Imagine the same incident, but occurring on Monday -- particularly the detail of this Jeep accelerating wildly to evade Port Authority officers, near the tunnel entrance.
The picture might have been different given the announcement Sunday night of Osama bin Laden's death.
"There would have been a lot more firepower unleashed," said a veteran law-enforcement official, "and more of an assumption on the cops' part that these were terrorist bad guys."
The threat of blowback wraps itself tightly into the political messages out of Washington, D.C., Albany and New York City.
"It's coming," warned the official, who's city-based. "Otherwise they [al-Qaida] lose face . . . We smacked a hornet's nest so the ones that got out are looking to sting."
So even as elected representatives in the nation's prime target for attack spoke positively and optimistically of bin Laden's demise, many made sure to mix in public caution.
Reinforcing the standard see-something-say-something appeal, for one, Gov. Andrew M. Cuomo warned that "the threat of al-Qaida did not die." He ordered up extra precautions.
Even before the shootout at bin Laden's compound in Pakistan, the MTA relaunched its latest set of "see-something" ads.
Emergency management expert Jerome Hauer said the same message he advised shortly after the 9/11 attacks fits the moment: "We are under an increased threat right now, but that doesn't mean we need an increased level of fear."
"There's nobody better to understand an environment than the people who live, work and travel in it. They're the ones who will notice unusual things," Hauer said. "By empowering people you reduce the fear because they become part of the process rather than helpless."
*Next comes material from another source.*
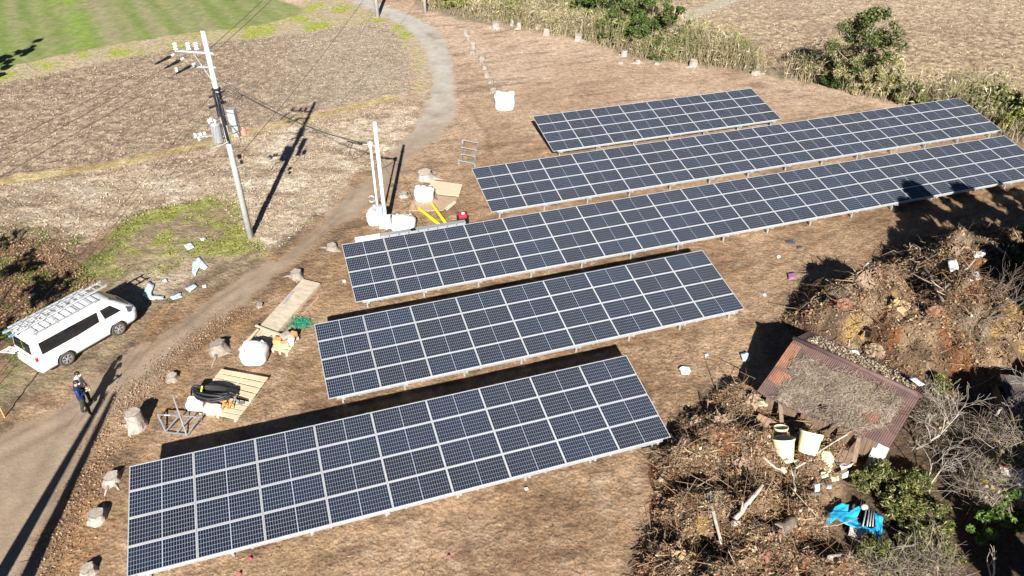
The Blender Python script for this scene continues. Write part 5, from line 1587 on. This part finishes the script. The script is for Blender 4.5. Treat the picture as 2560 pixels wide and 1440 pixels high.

Hauer added: "I do believe there will be some kind of event here in the U.S." -- not spectacular like 9/11, perhaps a suicide bombing. "As positive an event as killing bin Laden is, we don't know what the blowback is going to be."
On Long Island, Bruce Blakeman, lawyer and former vice chairman of the Port Authority's security committee with a longtime interest in security matters, said that with data seized from the bin Laden hideout, al-Qaida operatives would be scurrying underground.
"I think the greater threat would be from independent operators or lone wolves," Blakeman said. "I think that is the immediate concern for federal, state and local agencies."
A narrower public message goes: Even if you're not fleeing a robbery, it may be a bad time for crazy driving, especially in and around sensitive sites.